Upon reading the title of this article, you might think something like this in response…
“Yes, of course you can be happy no matter what…with the right drugs to help.”
OR
“Now that’s just ridiculous and impossible.”
OR
“Yeah, sure– if you deny your true feelings.”
When I assert that you, me, all of us can be truly happy no matter what is going on in our lives, our bodies, our relationships and our world, I am not just being some obnoxious Pollyanna.
In fact, if you are struggling with some aspect of your life, hearing that you can be happy despite the conditions going on around or within you might feel downright cruel and insensitive.
This is not my intention. I want us all to remember that we are not depending on other people or circumstances in order to feel good. We are powerful co-creators of our own lives.

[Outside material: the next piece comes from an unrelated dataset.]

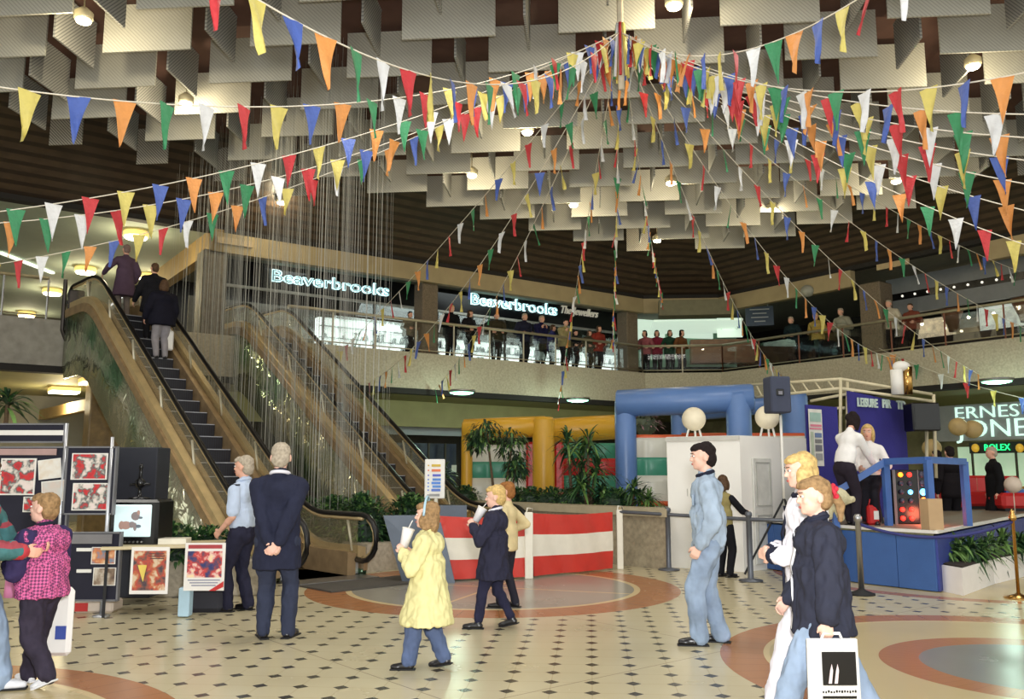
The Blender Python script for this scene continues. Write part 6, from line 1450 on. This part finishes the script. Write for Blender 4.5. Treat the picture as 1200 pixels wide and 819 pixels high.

I’ve certainly been in a slump from time to time. I wake up on the proverbial “wrong” side of the bed and it’s all downhill from there. Arguments with people I love ensue, deals I was counting on fall through and I feel absolutely miserable.
You’ve probably had these days, weeks, months or even longer slumps as well.
The key here is not how to try to avoid the slump or the challenges in life, but it’s what you do when you meet up with them.
My family and I finally took a trip this summer. Because of an uncertain transition with my husband’s job, most of the summer we stayed home and did not travel as we usually do. This was really tough on me, him and our kids. I absolutely crave the ocean and, because we live in Ohio, it’s a significant trip in terms of time and money to take a beach vacation.
Instead of going to beach, however, we chose to travel to Lake Erie for a short get-away. This was more in line with our budget at the moment and there were activities available that met all of our various interests.
As you might imagine, with this being our only summer vacation, we wanted it to be fun, all we’d envisioned it to be— downright perfect. And of course, as you might guess, it was not perfect. But it was a fun and happy time.
The reason why is because we were all able to make shifts when we came upon a challenge.
Acknowledge where you are but don’t get stuck there!
One morning of our get-away, our plans for sun and merriment at the outdoor water park were dashed by rain and barely 70 degree weather. None of us were happy about this situation, but we were able to regroup, look at alternative plans and decide on one that we were all agreeable with.
In order to be happy no matter what, it’s really important that you acknowledge what you feel and where you are.
If you are broke, lonely, overweight or sick, by all means recognize that unwanted place where you are and allow all of your emotions. Don’t stuff anything down, because the results will not be happiness– or anything close to it.
The challenge with acknowledging the fear, anger, disgust or upset you feel is to notice it but not get swallowed up in it. Don’t get stuck where you are.
Our thoughts and the stories we tell ourselves can attach to particular emotions and fuel– even inflame– them. It is usually our thoughts and stories that ensnare us and cause us to feel paralyzed where we are.
Personal Growth teacher Byron Katie guides and inspires people to question their stories. Using a specific process of inquiry she calls “The Work,” Katie helps troubled and dissatisfied people hone in on the stories they keep telling themselves and she teaches them to turn their stories around so that they can be freer, clearer, more at peace and happier.
While you can get a fuller understanding of Byron Kate’s process and “The Work” from her website and products, I’ll give you an introductory taste. People who do “The Work” ask themselves this question: “Is it true?”
If you can stop and ask yourself if a particular thought or belief is true– that you absolutely know this to be true– you can begin to get unstuck. In many many situations, the stories we tell ourselves about other people, circumstances or even our own selves are simply not true They might seem possible, but we can’t know for sure.
Simply by admitting to ourselves that something might not be absolutely true (or even marginally true), can help us soften in the rigid stuck place we were in up to that point and from there we can open up. As you question your stories and begin to open to possibilities, the potential for happiness grows. Suddenly your life and world seem less limited than they were only minutes before.
Find and appreciate something about this moment.
I still haven’t taken a trip to the ocean this year. But I am finding aspects about my life– as it is– to be happy about.
It might sound like I am “settling” for less. It may appear that I am making the best of a disappointing situation. This is a story I could tell myself– and I do at times. In order to make a shift toward happiness, it is vital that you enjoy each moment as much as you can. There is always something to find to appreciate about where you are right now.
It might be the taste of a fresh blueberry on your cereal. It could be the sound of crickets lulling you to sleep at night. Or it could be the smile of a friend or family member that entices you to smile as well.
Be alert!
Happiness-inducers are all around you and, believe it or not, within you as well. It is up to all of us to recognize them, rest our attention on them and even blend with them for awhile.
The great thing about celebrating where you are, is that you raise your vibration.
You know how it feels when you are light and easy about life? It is often at times like this that everything simply falls into place. You don’t seem to need to work hard at anything– what you want comes to you with relative ease.
Doors open, opportunities present themselves and you attract people into your life with whom you feel joyful and enriched. Life is truly a journey– not an end-state. You can be happy along the way.